If you are familiar with Stahl’s writing, Pain Killers will not disappoint.  It is pure Stahl- disturbing, funny, inventive. The historical aspect and the rants of the man who claims to be Mengele (I don’t want to give anything away) are fascinating in a sick way. This is supposedly a man who performed some of the cruelest experiments ever performed on humans, most of whom were children.  Some of his claims will certainly inspire some Internet research.  I couldn’t resist looking up the checkered history of diet drink sweetener Aspartame.
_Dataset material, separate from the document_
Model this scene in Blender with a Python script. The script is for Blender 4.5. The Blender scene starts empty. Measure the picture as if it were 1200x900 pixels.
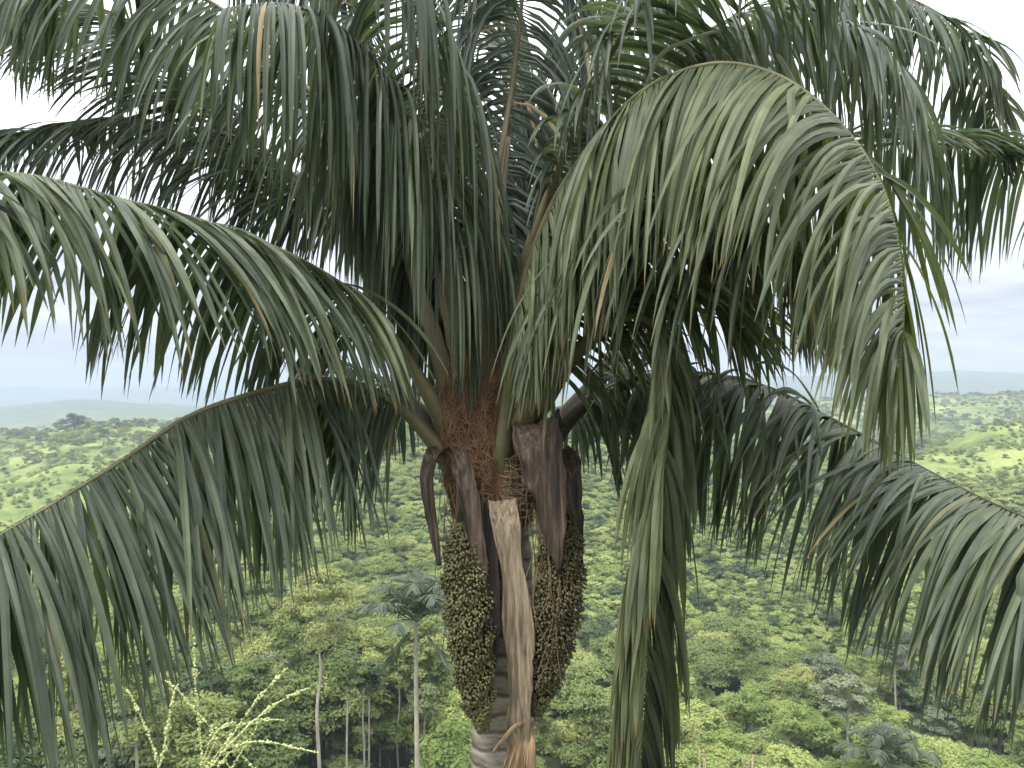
import bpy, math, random
import numpy as np
from mathutils import Vector

random.seed(7)
RNG = np.random.default_rng(11)
scene = bpy.context.scene
COL = scene.collection

# ------------------------------------------------------------------ camera frame (1200x900 picture, f = 900)
F = 900.0
HORIZON = 465.0
PITCH = math.atan((HORIZON - 450.0) / F)
CP, SP = math.cos(PITCH), math.sin(PITCH)
PALM_D = 5.0


def world(px, py, d):
    """point seen at pixel px,py at depth d along the view axis"""
    xc = (px - 600.0) / F * d
    yc = (450.0 - py) / F * d
    return np.array([xc, d * CP - yc * SP, d * SP + yc * CP])


# ------------------------------------------------------------------ small helpers
def nrm(v):
    return v / np.maximum(np.linalg.norm(v, axis=-1, keepdims=True), 1e-9)


def tag(o, label=None, cat=None, group=None, kind=None):
    if label: o['label'] = label
    if cat: o['category'] = cat
    if group: o['group'] = group
    if kind: o['kind'] = kind
    return o


def link(o, parent=None):
    COL.objects.link(o)
    if parent is not None:
        o.parent = parent
    return o


def empty(name, loc=(0, 0, 0)):
    o = bpy.data.objects.new(name, None)
    o.empty_display_size = 0.3
    o.location = loc
    return link(o)


class MB:
    """collects quads/tris with optional float point attributes"""
    def __init__(self):
        self.v, self.f3, self.f4, self.at, self.n = [], [], [], {}, 0

    def add(self, v, f, **at):
        v = np.asarray(v, dtype=np.float32)
        f = np.asarray(f, dtype=np.int64) + self.n
        (self.f4 if f.shape[1] == 4 else self.f3).append(f)
        self.v.append(v)
        for k, a in at.items():
            self.at.setdefault(k, []).append((self.n, np.broadcast_to(np.asarray(a, dtype=np.float32), (len(v),))))
        self.n += len(v)

    def mesh(self, name, mat, smooth=True, origin=None):
        me = bpy.data.meshes.new(name)
        v = np.concatenate(self.v)
        if origin is not None:
            v = v - np.asarray(origin, dtype=np.float32)
        f4 = np.concatenate(self.f4) if self.f4 else np.zeros((0, 4), int)
        f3 = np.concatenate(self.f3) if self.f3 else np.zeros((0, 3), int)
        nl = f4.size + f3.size
        me.vertices.add(len(v)); me.vertices.foreach_set('co', v.ravel())
        me.loops.add(nl)
        me.loops.foreach_set('vertex_index', np.concatenate([f4.ravel(), f3.ravel()]).astype(np.int32))
        me.polygons.add(len(f4) + len(f3))
        ls = np.concatenate([np.arange(len(f4)) * 4, f4.size + np.arange(len(f3)) * 3]).astype(np.int32)
        me.polygons.foreach_set('loop_start', ls)
        me.polygons.foreach_set('use_smooth', np.full(len(ls), smooth))
        for k, lst in self.at.items():
            arr = np.zeros(len(v), dtype=np.float32)
            for s, a in lst:
                arr[s:s + len(a)] = a
            me.attributes.new(k, 'FLOAT', 'POINT').data.foreach_set('value', arr)
        me.update(calc_edges=True)
        me.validate()
        if mat: me.materials.append(mat)
        return me

    def build(self, name, mat, parent=None, smooth=True, origin=None):
        o = bpy.data.objects.new(name, self.mesh(name, mat, smooth, origin))
        if origin is not None and parent is None:
            o.location = origin
        return link(o, parent)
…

I had a few issues with the novel. Manny’s character makes some extremely questionable decisions, but I have to admit that Stahl does all he can to make this character trait realistic.  I mean Manny fell in love with and married a woman who murdered her first husband with Drano and ground glass in his cereal.  He worked the case as a cop.  Even so, I just can’t fathom anyone who isn’t suicidal doing some of the things he does.  The other issue I had was understanding some of the action sequences.  More than once Manny is able to hide in a ditch or behind a table to get out of a situation that just seems impossible.  Other times when it seems he could easily overpower someone and escape, he doesn’t even try it. Taking Stahl’s signature outrageousness into account, these are minor issues.

If you’re looking for a chaotic and trippy read along the lines of CSI on PCP, Pain Killers will satisfy your craving.  In fact, in addition to a memoir, three novels, and a collection of short stories, Stahl has written extensively for television, including CSI.  Pain Killers will be available in March 2009.